Todas as pessoas a quem foi dado este poder de decidir com convicção e verdade saíram extremamente satisfeitas com a compra ou venda, com uma sensação de abundância. A primeira reação de algumas pessoas foi estranhar que eu propusesse oferecerem mais do que o asking price, mas entenderam e alinharam, fazendo a sua melhor oferta. Outras consideraram bluff e perderam a casa que queriam. Os proprietários saíram igualmente satisfeitos, porque a casa não estava abaixo de preço, estava sim no preço mínimo que os deixava confortáveis e que permitiu que diversas pessoas lhes oferecessem mais, consoante o valor que lhe atribuíram e que podiam pagar. Em vez de estar acima, a aguardar por uma oferta muito abaixo que nunca chegariam a saber se era ótima, pois afugentaram à partida mais interessados.
Assisti a esta postura de abundância na mais recente negociação que mediei, na qual o comprador apresentou uma proposta abaixo do que na realidade estaria disposto a pagar e preparou uma série de argumentos para defender a sua "falsa proposta". O meu cliente vendedor acolheu, agradeceu não entrou no jogo de escassez. Comunicou com transparência e sem rodeios os motivos e a sua decisão de apenas aceitar determinado preço e condições, cedendo face ao preço inicial, apesar de estar adequado ao valor de mercado. Esse preço foi imediatamente aceite pelo comprador, sem mais objeções e com vontade de fazer o esforço necessário e ir mais além para concretizar o negócio. O meu cliente está satisfeito com a sua decisão e consigo mesmo, sabendo que nada perdeu.

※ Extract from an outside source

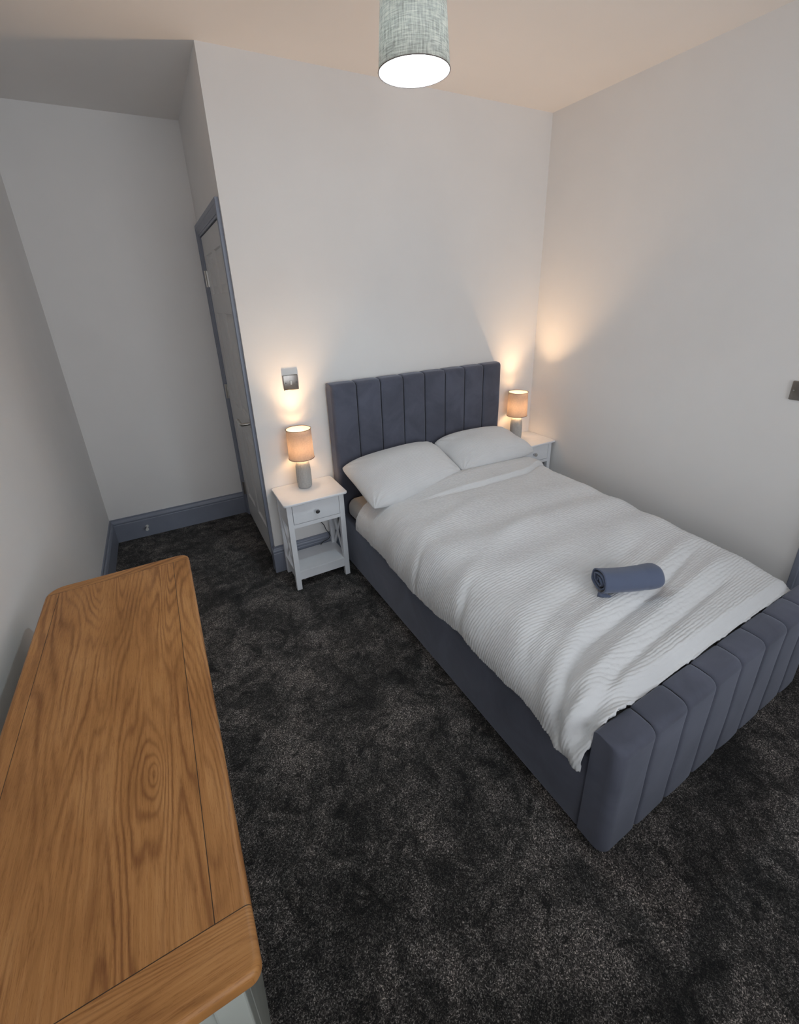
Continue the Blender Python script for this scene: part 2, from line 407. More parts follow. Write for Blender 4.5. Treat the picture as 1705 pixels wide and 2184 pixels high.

Dar o nosso melhor é ampliar o nosso valor. A vida equilibra sempre tudo o que damos e tudo o que recebemos, mais tarde ou mais cedo. Não é o nosso ego que manda aqui. Quanto mais queremos receber além do que é certo, mais vimos a pagar mais tarde. Sejamos suficientemente íntegros, corajosos, generosos e disponíveis para oferecer o nosso melhor, independentemente da ilusão do que poderíamos receber/poupar a mais e do que outros fariam no nosso lugar, sejam os nossos vizinhos, amigos ou familiares. Temos responsabilidade pessoal por tudo o que acontece ao nosso redor e no mundo. Só alterando as nossas escolhas podemos trazer o mercado imobiliário para um novo equilíbrio.